» PROBLEM TO SOLVE: Find "dark, mid, light = [tuple((v" in the material below, then copy that line and every subsequent line to the end, exactly.

** Start **

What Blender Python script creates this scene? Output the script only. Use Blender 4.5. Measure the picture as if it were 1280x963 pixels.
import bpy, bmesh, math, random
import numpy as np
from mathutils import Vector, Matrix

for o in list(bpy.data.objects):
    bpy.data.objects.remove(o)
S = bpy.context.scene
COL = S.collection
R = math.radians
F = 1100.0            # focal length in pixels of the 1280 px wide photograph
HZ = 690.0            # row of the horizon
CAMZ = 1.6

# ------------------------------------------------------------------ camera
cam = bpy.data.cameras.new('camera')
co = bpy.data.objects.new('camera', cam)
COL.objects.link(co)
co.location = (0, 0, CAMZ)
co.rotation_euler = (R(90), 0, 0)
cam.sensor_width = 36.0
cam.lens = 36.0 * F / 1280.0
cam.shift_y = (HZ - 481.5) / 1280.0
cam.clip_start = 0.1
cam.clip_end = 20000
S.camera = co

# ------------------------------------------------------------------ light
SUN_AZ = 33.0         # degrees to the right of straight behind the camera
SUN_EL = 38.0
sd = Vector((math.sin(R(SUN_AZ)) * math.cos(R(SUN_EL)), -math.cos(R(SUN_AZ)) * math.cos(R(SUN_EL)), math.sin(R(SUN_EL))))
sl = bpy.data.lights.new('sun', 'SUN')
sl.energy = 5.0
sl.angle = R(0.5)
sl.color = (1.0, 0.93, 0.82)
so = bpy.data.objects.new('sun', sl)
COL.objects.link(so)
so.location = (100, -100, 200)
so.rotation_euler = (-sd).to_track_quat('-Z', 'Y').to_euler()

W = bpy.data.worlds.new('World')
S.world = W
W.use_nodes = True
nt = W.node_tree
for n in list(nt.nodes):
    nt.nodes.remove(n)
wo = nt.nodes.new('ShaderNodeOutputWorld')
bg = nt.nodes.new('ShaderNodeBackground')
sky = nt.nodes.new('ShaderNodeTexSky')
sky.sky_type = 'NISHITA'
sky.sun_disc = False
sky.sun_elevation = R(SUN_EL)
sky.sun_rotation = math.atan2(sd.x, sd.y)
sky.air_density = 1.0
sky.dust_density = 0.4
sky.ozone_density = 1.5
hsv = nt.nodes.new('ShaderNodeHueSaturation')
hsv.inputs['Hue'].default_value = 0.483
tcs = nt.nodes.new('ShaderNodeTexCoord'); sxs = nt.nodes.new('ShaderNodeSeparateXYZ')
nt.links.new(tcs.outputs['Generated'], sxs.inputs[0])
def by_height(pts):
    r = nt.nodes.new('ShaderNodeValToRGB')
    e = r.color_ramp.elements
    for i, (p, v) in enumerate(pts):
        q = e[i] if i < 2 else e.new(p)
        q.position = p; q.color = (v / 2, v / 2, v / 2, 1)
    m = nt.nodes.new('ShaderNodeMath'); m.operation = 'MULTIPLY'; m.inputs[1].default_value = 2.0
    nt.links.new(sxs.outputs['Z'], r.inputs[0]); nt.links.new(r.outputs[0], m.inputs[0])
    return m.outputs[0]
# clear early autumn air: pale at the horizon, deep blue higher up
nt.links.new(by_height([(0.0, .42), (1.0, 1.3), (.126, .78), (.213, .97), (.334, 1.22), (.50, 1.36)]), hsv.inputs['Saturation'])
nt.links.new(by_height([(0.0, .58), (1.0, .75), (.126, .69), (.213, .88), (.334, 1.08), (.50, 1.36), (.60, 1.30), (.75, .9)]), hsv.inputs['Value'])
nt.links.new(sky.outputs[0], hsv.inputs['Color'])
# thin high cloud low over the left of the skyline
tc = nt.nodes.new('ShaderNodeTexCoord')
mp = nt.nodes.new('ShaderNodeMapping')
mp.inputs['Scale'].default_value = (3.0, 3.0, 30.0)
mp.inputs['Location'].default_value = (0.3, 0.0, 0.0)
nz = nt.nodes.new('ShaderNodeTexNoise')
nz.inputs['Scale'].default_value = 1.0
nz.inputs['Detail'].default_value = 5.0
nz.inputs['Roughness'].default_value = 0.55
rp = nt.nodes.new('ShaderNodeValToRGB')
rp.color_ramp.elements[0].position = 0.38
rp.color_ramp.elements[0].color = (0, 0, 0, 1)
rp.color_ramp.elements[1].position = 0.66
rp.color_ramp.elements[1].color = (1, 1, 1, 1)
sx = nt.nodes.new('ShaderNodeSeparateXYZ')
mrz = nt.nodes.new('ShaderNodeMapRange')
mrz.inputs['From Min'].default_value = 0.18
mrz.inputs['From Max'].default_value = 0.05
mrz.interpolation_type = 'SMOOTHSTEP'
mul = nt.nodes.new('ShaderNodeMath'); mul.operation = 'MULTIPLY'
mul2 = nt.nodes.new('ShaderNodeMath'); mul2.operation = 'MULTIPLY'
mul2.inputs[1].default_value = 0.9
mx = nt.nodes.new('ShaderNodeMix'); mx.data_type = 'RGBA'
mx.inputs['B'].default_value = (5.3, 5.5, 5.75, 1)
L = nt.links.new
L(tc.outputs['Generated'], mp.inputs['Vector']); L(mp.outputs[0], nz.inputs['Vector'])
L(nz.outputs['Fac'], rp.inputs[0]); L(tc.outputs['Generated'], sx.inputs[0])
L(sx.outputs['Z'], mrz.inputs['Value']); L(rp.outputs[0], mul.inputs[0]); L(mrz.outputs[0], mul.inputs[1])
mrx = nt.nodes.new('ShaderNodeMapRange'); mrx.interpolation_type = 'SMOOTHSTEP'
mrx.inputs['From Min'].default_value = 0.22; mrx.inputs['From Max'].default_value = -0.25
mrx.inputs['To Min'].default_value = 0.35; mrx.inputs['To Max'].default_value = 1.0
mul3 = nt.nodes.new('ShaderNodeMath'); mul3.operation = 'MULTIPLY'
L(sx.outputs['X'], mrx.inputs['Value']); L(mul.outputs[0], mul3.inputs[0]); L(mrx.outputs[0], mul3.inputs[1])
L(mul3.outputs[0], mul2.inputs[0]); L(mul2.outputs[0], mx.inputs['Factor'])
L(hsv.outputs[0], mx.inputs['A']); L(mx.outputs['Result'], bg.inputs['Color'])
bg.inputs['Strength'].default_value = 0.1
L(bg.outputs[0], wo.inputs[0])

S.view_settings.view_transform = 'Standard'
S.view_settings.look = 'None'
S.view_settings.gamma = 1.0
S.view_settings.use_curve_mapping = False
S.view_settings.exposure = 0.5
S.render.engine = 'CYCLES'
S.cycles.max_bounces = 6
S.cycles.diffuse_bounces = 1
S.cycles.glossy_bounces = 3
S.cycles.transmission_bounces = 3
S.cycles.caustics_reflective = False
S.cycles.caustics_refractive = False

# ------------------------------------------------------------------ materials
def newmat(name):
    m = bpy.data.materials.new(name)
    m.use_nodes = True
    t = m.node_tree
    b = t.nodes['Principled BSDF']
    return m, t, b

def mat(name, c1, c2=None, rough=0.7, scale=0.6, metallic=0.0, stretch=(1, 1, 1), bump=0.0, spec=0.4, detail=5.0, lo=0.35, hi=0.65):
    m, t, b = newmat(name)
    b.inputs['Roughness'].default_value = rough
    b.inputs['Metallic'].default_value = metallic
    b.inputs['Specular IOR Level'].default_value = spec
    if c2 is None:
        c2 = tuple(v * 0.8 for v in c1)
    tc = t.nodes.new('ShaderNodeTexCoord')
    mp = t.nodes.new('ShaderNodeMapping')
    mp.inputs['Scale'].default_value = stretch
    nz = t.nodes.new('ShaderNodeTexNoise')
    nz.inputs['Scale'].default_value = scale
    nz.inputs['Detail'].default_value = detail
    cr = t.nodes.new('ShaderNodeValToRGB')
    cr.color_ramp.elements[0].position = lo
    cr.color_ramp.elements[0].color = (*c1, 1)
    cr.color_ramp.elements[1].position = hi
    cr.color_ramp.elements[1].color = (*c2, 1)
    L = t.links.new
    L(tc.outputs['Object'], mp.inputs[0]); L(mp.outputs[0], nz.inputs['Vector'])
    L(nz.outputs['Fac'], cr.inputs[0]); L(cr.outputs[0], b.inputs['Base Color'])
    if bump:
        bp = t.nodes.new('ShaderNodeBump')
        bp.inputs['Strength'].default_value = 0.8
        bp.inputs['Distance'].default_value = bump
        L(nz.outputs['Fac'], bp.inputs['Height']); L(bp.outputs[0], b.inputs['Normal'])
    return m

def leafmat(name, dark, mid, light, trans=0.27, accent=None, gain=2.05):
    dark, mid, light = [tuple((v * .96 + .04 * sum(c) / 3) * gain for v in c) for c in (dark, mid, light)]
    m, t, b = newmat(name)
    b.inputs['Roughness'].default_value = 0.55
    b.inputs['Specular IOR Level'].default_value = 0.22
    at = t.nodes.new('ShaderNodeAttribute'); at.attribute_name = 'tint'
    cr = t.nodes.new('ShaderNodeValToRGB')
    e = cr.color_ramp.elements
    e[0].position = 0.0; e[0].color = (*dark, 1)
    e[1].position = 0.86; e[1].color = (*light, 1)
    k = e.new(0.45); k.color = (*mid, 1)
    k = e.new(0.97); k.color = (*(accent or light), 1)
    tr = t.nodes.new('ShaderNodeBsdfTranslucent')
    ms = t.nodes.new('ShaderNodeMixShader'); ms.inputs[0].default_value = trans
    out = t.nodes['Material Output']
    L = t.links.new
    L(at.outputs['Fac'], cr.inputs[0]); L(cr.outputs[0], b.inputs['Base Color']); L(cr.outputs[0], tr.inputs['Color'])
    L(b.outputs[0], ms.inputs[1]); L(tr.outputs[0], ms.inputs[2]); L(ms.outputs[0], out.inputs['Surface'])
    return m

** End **

» ANSWER FOR THE TASK:
    dark, mid, light = [tuple((v * .96 + .04 * sum(c) / 3) * gain for v in c) for c in (dark, mid, light)]
    m, t, b = newmat(name)
    b.inputs['Roughness'].default_value = 0.55
    b.inputs['Specular IOR Level'].default_value = 0.22
    at = t.nodes.new('ShaderNodeAttribute'); at.attribute_name = 'tint'
    cr = t.nodes.new('ShaderNodeValToRGB')
    e = cr.color_ramp.elements
    e[0].position = 0.0; e[0].color = (*dark, 1)
    e[1].position = 0.86; e[1].color = (*light, 1)
    k = e.new(0.45); k.color = (*mid, 1)
    k = e.new(0.97); k.color = (*(accent or light), 1)
    tr = t.nodes.new('ShaderNodeBsdfTranslucent')
    ms = t.nodes.new('ShaderNodeMixShader'); ms.inputs[0].default_value = trans
    out = t.nodes['Material Output']
    L = t.links.new
    L(at.outputs['Fac'], cr.inputs[0]); L(cr.outputs[0], b.inputs['Base Color']); L(cr.outputs[0], tr.inputs['Color'])
    L(b.outputs[0], ms.inputs[1]); L(tr.outputs[0], ms.inputs[2]); L(ms.outputs[0], out.inputs['Surface'])
    return m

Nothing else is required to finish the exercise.